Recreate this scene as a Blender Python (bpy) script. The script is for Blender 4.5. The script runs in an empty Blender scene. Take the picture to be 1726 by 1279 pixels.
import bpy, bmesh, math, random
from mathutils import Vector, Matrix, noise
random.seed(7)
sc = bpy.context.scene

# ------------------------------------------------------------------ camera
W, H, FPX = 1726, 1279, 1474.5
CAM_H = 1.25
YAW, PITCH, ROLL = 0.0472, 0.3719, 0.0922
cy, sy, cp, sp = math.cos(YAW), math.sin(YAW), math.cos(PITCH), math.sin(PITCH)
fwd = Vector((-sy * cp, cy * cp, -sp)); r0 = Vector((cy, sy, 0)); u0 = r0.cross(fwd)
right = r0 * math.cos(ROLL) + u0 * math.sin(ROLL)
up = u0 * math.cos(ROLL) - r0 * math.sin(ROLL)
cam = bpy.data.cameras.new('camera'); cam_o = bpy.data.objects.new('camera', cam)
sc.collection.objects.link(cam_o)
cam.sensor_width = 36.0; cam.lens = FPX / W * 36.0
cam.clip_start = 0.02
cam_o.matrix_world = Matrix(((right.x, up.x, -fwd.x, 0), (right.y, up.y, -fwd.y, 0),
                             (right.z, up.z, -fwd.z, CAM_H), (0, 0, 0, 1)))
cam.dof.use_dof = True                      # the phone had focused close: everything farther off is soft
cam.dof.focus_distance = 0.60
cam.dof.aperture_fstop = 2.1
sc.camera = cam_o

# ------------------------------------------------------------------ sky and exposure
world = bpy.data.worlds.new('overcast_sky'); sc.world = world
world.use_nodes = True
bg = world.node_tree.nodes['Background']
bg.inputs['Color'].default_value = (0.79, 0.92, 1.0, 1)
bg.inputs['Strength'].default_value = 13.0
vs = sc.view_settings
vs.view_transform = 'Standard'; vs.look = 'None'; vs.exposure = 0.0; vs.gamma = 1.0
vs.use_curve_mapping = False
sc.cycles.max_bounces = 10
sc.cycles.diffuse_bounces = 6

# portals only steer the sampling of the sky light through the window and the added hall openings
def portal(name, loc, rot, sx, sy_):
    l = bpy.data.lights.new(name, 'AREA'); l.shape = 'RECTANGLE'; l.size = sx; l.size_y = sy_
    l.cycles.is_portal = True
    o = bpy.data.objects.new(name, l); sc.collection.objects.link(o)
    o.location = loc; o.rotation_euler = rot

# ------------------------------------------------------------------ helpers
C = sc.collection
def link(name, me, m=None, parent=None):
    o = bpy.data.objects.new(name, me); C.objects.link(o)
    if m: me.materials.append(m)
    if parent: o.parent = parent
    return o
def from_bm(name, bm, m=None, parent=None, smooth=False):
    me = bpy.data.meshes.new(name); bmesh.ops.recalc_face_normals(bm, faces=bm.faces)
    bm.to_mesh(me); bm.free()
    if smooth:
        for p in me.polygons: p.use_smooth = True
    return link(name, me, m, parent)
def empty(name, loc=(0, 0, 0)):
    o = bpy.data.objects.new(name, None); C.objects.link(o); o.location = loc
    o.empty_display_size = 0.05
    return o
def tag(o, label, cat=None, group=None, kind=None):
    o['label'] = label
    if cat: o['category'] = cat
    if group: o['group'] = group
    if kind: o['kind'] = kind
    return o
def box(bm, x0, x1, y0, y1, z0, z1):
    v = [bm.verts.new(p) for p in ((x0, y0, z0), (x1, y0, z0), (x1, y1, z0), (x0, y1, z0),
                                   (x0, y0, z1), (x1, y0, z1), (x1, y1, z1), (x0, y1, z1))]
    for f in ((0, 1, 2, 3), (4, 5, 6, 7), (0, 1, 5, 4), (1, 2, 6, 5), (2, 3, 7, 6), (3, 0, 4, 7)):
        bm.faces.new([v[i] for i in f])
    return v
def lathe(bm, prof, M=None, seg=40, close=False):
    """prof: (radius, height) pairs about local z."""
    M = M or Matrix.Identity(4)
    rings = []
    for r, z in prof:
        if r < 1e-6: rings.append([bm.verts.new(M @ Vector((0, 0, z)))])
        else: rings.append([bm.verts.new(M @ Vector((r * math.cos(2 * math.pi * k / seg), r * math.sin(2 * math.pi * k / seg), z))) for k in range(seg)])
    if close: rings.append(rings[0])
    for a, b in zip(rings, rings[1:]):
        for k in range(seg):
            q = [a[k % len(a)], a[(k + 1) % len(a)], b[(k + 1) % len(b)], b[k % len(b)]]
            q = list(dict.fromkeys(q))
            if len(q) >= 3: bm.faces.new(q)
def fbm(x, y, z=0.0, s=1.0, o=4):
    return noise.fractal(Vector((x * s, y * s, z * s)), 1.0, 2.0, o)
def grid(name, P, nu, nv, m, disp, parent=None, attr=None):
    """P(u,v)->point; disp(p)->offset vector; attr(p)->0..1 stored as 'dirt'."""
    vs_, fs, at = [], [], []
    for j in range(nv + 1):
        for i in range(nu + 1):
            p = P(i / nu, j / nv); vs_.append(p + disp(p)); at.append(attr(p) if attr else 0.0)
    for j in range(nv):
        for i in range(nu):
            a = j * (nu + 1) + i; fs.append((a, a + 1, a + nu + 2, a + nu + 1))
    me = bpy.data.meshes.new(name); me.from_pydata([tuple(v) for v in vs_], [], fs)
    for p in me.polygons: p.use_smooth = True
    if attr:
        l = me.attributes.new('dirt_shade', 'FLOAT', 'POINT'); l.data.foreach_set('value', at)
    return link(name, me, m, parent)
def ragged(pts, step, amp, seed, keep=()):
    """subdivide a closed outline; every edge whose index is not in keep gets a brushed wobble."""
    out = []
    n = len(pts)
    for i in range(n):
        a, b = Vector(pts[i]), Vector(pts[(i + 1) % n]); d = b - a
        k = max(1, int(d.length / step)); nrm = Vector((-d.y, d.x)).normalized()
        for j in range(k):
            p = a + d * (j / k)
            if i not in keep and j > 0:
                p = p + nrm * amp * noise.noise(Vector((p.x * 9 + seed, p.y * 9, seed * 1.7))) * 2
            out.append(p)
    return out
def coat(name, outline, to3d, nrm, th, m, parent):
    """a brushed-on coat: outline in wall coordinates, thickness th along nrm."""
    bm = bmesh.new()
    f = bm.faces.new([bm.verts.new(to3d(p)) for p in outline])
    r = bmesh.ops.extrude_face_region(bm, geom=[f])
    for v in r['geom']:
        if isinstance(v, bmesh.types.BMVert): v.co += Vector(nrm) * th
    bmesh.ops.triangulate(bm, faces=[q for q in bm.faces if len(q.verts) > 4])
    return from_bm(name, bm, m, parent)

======

__What is needed__:
Write out exactly, please, the lines beginning at the start of the material and ending with the line that holds "sc = bpy.context.scene", both included.

__Response to the exercise__:
Recreate this scene as a Blender Python (bpy) script. The script is for Blender 4.5. The script runs in an empty Blender scene. Take the picture to be 1726 by 1279 pixels.
import bpy, bmesh, math, random
from mathutils import Vector, Matrix, noise
random.seed(7)
sc = bpy.context.scene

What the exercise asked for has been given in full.